Indian law, the legal system, society, and values don’t recognize same-sex marriage, Central to Delhi HC

Solicitor General Tushar Mehta opposed a petition that sought to recognize the right of same-sex couples to get married under the Hindu Marriage Act.

Same-sex marriage

In 2018, the Supreme Court of India decriminalized consensual homosexual intercourse by reading down Section 377 of the Indian Penal Code and excluding consensual homosexual sex between adults from its ambit but still, the Indian government is not ready to accept same-sex marriage in India.

A top lawyer for India’s federal government has opposed petitions to legalize gay marriage.

“My legal take is that it is not permissible,” Solicitor General Tushar Mehta said during a hearing in the Delhi High Court, though he added that he had yet to get instructions from the government on the issue. “Our law, our legal system, our society, our values do not recognize” same-sex marriages, Mehta said.

Mehta opposed the relief sought in the petition and said that “our laws, our legal system, our society, and our values do not recognize a marriage, which is a sacrament, between same-sex couples”. 

He said that such marriages cannot be granted recognition for two reasons – firstly, the petition was asking the court to legislate, and secondly, any relief granted “would run contrary to various statutory provisions”.

“Unless court does violence to various laws, this cannot be done,” he said.

The High Court questioned the need for filing a PIL in the case and told the counsel for petitioners that the persons could come to the court in the event of denial of registration.
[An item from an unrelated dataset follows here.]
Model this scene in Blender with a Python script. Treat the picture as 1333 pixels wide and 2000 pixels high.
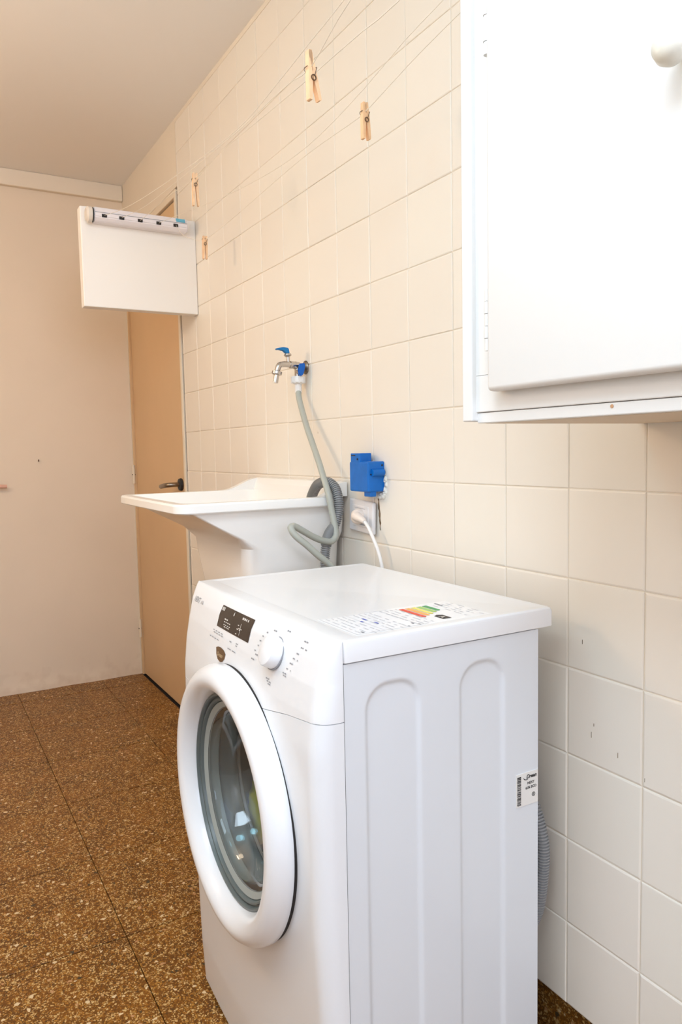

Adjourning the matter to October 21, the court asked the counsel to bring on record instances of, or facts about the denial of registration of same-sex marriages.

The Bench had earlier observed that changes were happening across the world and that it would keep an open mind while hearing the matter on merits. “What our constitutional values require, we will see…,” the court said.

Advocate Raghav Awasthi, who appeared for petitioner Abhijit Iyer Mitra and others, argued that in the absence of a declaration from a court or authority, same-sex couples were being denied registration of their marriage under the 1955 Act. This, the council said, was happening despite the Supreme Court’s judgment on IPC Section 377. It was also argued that the definition within The Hindu Marriage Act does not say that the marriage has to take place between a ‘man’ and a ‘woman’.